GIVEN INSTRUCTION. Set down each line of the material that follows, exactly, with no pictures.

SOURCE EXCERPT.
-=-=-
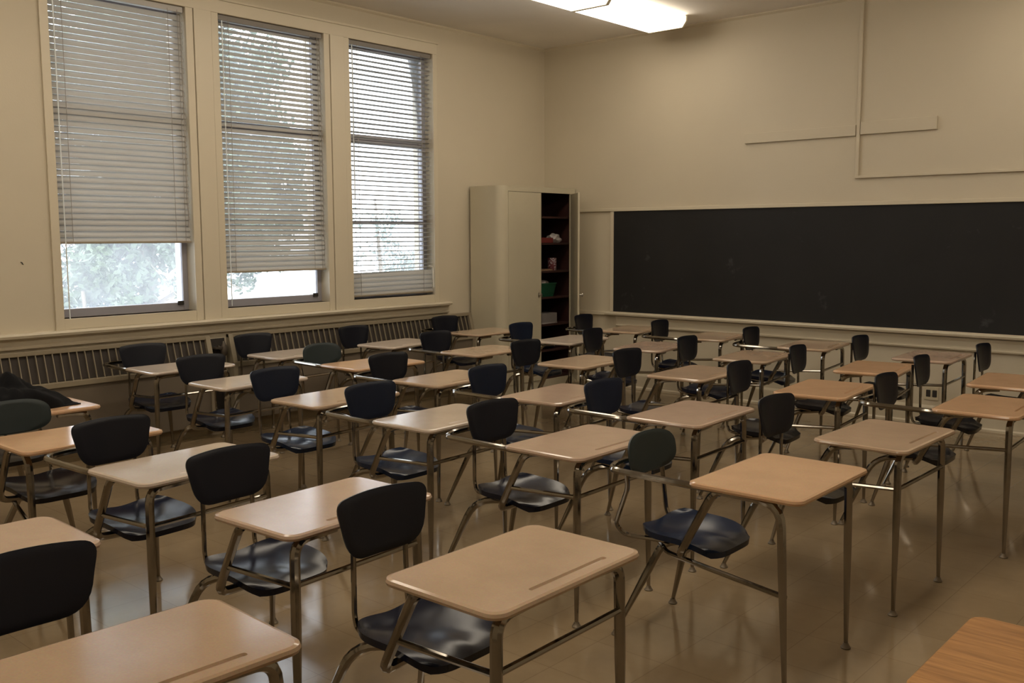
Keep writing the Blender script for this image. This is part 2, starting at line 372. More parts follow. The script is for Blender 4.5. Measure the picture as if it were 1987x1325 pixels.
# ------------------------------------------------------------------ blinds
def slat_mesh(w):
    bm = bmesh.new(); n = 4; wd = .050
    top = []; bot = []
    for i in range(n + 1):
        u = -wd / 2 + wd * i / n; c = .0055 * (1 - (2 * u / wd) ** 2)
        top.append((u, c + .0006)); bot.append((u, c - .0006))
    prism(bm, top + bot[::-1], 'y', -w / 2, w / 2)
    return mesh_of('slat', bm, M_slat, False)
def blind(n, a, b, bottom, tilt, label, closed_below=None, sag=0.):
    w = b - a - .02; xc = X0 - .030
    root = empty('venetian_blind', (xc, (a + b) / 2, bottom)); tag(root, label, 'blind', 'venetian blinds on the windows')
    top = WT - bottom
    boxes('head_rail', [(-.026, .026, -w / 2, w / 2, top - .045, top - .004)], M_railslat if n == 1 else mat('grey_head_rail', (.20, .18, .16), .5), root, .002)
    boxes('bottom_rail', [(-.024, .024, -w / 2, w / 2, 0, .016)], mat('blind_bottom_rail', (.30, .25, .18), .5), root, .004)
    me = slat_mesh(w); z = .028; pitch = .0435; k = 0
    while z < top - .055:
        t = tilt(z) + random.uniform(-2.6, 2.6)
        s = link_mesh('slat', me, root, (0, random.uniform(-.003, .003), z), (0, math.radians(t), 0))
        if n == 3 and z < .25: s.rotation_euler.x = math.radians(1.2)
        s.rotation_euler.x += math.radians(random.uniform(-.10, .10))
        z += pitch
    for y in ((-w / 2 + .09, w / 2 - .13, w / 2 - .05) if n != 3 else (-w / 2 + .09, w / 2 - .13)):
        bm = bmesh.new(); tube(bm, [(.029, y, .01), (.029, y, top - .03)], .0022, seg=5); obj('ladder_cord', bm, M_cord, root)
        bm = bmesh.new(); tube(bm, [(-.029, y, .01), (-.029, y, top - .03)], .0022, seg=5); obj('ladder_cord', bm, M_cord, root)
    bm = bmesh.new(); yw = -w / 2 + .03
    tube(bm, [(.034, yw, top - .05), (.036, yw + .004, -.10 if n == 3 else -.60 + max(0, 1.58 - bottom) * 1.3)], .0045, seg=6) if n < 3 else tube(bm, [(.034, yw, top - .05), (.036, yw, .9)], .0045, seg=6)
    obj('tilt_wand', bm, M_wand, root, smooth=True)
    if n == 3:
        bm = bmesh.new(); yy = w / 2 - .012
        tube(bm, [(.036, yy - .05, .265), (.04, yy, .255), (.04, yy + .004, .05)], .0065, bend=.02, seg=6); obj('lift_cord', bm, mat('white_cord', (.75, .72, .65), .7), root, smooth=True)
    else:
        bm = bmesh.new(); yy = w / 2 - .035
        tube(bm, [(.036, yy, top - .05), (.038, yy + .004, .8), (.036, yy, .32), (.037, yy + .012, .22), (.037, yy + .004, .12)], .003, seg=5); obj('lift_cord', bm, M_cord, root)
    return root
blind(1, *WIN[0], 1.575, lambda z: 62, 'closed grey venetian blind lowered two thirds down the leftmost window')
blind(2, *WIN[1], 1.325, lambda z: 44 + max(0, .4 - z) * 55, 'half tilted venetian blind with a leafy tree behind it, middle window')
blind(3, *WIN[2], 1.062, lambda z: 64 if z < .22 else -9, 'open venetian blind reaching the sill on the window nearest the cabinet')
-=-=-
WRITTEN SOLUTION.
Keep writing the Blender script for this image. This is part 2, starting at line 372. More parts follow. The script is for Blender 4.5. Measure the picture as if it were 1987x1325 pixels.
# ------------------------------------------------------------------ blinds
def slat_mesh(w):
    bm = bmesh.new(); n = 4; wd = .050
    top = []; bot = []
    for i in range(n + 1):
        u = -wd / 2 + wd * i / n; c = .0055 * (1 - (2 * u / wd) ** 2)
        top.append((u, c + .0006)); bot.append((u, c - .0006))
    prism(bm, top + bot[::-1], 'y', -w / 2, w / 2)
    return mesh_of('slat', bm, M_slat, False)
def blind(n, a, b, bottom, tilt, label, closed_below=None, sag=0.):
    w = b - a - .02; xc = X0 - .030
    root = empty('venetian_blind', (xc, (a + b) / 2, bottom)); tag(root, label, 'blind', 'venetian blinds on the windows')
    top = WT - bottom
    boxes('head_rail', [(-.026, .026, -w / 2, w / 2, top - .045, top - .004)], M_railslat if n == 1 else mat('grey_head_rail', (.20, .18, .16), .5), root, .002)
    boxes('bottom_rail', [(-.024, .024, -w / 2, w / 2, 0, .016)], mat('blind_bottom_rail', (.30, .25, .18), .5), root, .004)
    me = slat_mesh(w); z = .028; pitch = .0435; k = 0
    while z < top - .055:
        t = tilt(z) + random.uniform(-2.6, 2.6)
        s = link_mesh('slat', me, root, (0, random.uniform(-.003, .003), z), (0, math.radians(t), 0))
        if n == 3 and z < .25: s.rotation_euler.x = math.radians(1.2)
        s.rotation_euler.x += math.radians(random.uniform(-.10, .10))
        z += pitch
    for y in ((-w / 2 + .09, w / 2 - .13, w / 2 - .05) if n != 3 else (-w / 2 + .09, w / 2 - .13)):
        bm = bmesh.new(); tube(bm, [(.029, y, .01), (.029, y, top - .03)], .0022, seg=5); obj('ladder_cord', bm, M_cord, root)
        bm = bmesh.new(); tube(bm, [(-.029, y, .01), (-.029, y, top - .03)], .0022, seg=5); obj('ladder_cord', bm, M_cord, root)
    bm = bmesh.new(); yw = -w / 2 + .03
    tube(bm, [(.034, yw, top - .05), (.036, yw + .004, -.10 if n == 3 else -.60 + max(0, 1.58 - bottom) * 1.3)], .0045, seg=6) if n < 3 else tube(bm, [(.034, yw, top - .05), (.036, yw, .9)], .0045, seg=6)
    obj('tilt_wand', bm, M_wand, root, smooth=True)
    if n == 3:
        bm = bmesh.new(); yy = w / 2 - .012
        tube(bm, [(.036, yy - .05, .265), (.04, yy, .255), (.04, yy + .004, .05)], .0065, bend=.02, seg=6); obj('lift_cord', bm, mat('white_cord', (.75, .72, .65), .7), root, smooth=True)
    else:
        bm = bmesh.new(); yy = w / 2 - .035
        tube(bm, [(.036, yy, top - .05), (.038, yy + .004, .8), (.036, yy, .32), (.037, yy + .012, .22), (.037, yy + .004, .12)], .003, seg=5); obj('lift_cord', bm, M_cord, root)
    return root
blind(1, *WIN[0], 1.575, lambda z: 62, 'closed grey venetian blind lowered two thirds down the leftmost window')
blind(2, *WIN[1], 1.325, lambda z: 44 + max(0, .4 - z) * 55, 'half tilted venetian blind with a leafy tree behind it, middle window')
blind(3, *WIN[2], 1.062, lambda z: 64 if z < .22 else -9, 'open venetian blind reaching the sill on the window nearest the cabinet')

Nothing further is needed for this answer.